Roda Pião, brincadeira muito ao gosto das crianças e adolescentes de minha época. Para fazer um pião era preciso ter habilidade com madeira, ferramentas de corte e alisamento. Partia-se de um tronco de árvore de madeira dura e seca, com mais ou menos 15 cm de diâmetro. Ia-se trabalhando a madeira, tendo o cuidado de não a ferir, até deixá-la na forma cônica. Colocava-se uma ponta de metal fixa na parte mais fina do polígono, para que ele pudesse rodopiar firmemente no chão. Esse movimento giratório era conseguido jogando o pião ao chão e puxando fortemente o cordão nele enrolado. A grande diversão era observar o pião rodando, além de participar de sua fabricação, quando crianças com mais idade ensinavam os mais jovens os segredos dessa fabricação. Competições eram realizadas jogando-se vários piões – um de cada vez - em um círculo desenhado no chão, e cada competidor, na sua vez, procurando tirar fora do círculo o pião do competidor adversário. Também se fazia malabarismo com essa peça de brincar, apanhando-o do chão enquanto ele rodopiava e fazendo-o rodar na palma da mão
Fazíamos bonecos a partir de sabugos de milho e os vestíamos com as palhas do milho.
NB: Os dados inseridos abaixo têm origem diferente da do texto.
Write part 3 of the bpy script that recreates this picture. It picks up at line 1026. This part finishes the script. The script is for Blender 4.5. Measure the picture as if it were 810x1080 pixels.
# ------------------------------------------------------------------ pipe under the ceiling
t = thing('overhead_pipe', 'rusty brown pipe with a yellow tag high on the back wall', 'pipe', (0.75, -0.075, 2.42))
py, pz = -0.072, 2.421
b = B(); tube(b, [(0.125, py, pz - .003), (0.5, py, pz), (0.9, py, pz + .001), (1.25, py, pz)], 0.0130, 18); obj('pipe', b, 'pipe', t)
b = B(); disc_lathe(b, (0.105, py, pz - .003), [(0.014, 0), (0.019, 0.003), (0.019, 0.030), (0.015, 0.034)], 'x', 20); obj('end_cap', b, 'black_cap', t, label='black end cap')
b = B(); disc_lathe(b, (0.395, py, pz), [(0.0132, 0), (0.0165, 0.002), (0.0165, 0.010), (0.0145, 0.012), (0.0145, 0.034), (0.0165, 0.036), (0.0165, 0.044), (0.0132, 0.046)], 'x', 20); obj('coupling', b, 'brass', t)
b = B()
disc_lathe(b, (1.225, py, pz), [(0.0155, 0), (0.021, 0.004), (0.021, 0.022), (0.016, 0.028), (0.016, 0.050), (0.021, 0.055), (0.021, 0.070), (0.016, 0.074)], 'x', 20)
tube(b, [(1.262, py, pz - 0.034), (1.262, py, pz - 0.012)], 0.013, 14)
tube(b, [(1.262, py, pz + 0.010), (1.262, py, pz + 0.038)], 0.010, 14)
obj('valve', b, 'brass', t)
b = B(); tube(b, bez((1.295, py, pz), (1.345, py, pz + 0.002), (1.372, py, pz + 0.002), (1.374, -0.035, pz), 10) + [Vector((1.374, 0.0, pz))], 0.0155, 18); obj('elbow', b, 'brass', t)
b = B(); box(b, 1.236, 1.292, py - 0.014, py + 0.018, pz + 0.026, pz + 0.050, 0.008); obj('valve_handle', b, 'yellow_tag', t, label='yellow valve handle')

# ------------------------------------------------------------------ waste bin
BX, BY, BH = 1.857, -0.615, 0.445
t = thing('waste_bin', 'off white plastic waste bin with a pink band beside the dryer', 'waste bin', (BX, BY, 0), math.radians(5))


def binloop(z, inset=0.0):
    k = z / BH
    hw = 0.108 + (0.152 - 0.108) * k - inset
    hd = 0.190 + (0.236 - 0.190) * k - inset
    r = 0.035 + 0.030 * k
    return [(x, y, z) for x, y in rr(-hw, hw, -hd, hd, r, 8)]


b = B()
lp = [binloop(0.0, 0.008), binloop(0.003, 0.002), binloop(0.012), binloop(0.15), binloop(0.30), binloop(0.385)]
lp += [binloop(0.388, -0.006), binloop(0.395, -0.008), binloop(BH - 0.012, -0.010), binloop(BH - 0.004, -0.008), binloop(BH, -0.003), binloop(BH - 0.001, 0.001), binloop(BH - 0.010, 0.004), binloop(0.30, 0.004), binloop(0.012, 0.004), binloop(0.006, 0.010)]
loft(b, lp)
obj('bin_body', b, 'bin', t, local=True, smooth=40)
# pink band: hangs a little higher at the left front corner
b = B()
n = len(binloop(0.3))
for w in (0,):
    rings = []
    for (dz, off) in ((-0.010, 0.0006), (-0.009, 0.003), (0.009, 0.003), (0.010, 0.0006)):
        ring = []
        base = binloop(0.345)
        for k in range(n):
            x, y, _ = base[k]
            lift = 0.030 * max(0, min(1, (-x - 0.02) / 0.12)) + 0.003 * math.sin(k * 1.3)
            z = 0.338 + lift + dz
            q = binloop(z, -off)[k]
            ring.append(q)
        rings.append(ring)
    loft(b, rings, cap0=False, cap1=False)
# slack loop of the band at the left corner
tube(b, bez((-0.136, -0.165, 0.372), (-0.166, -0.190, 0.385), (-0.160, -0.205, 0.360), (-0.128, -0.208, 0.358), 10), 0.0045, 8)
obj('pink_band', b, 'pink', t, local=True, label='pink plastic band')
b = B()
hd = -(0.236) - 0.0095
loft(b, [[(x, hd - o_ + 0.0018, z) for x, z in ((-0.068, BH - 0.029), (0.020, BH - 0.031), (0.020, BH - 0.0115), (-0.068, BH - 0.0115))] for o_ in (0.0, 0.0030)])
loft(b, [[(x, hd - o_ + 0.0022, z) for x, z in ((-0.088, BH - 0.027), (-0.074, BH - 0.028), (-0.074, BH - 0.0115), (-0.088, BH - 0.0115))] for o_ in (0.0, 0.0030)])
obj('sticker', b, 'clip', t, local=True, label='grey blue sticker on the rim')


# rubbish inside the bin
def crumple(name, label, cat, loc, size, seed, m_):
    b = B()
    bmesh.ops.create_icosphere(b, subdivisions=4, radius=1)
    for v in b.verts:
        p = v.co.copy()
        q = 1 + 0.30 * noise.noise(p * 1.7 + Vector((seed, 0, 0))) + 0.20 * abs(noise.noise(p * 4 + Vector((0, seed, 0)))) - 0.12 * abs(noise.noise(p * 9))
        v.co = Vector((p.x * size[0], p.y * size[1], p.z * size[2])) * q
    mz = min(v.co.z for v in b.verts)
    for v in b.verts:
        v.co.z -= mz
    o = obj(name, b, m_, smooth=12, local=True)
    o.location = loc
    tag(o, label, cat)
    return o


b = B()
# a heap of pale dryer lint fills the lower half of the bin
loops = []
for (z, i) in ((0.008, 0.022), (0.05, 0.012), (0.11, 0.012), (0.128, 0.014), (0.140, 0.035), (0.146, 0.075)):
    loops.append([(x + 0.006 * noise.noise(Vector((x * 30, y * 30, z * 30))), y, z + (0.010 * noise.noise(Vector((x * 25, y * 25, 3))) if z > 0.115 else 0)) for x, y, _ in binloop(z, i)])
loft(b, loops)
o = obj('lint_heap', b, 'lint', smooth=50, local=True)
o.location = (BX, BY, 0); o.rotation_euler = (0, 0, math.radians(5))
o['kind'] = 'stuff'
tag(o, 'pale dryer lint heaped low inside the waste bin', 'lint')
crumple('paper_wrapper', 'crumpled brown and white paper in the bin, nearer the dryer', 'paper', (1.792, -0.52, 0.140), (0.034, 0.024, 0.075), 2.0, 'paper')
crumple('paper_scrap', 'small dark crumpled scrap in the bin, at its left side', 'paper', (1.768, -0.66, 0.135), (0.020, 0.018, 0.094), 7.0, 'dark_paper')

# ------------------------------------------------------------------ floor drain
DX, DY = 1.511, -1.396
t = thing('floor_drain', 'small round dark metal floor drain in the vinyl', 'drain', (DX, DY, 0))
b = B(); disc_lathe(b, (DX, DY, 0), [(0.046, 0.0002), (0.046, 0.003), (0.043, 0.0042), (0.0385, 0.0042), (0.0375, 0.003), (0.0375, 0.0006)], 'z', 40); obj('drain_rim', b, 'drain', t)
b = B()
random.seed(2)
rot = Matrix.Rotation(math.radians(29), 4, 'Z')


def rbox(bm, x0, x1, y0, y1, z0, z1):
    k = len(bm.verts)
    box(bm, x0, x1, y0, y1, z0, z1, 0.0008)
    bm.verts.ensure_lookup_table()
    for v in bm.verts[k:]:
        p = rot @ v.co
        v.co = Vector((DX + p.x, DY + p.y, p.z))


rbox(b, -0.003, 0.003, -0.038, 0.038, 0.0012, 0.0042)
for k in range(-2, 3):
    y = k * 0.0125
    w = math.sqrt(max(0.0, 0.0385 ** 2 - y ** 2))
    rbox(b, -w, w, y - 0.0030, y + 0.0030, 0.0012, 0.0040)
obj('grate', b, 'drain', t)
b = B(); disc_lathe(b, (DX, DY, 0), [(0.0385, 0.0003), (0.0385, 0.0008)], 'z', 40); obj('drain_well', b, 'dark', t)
Depois presenteávamos as meninas, as quais tínhamos mais simpatia.
É claro que havia os brinquedos fabricados industrialmente, que nas casas de algumas crianças só apareciam na noite de Natal, ou para àqueles mais abastados, também no dia do aniversário do sortudo. Mas eles não eram instrumentos de nossa cobiça, pois o importante era brincar com o que construíamos. Uma satisfação sem igual. Hoje, lembramos dessa época com satisfação e saudade. Infelizmente nossos filhos não experimentaram e nunca experimentarão esses prazeres.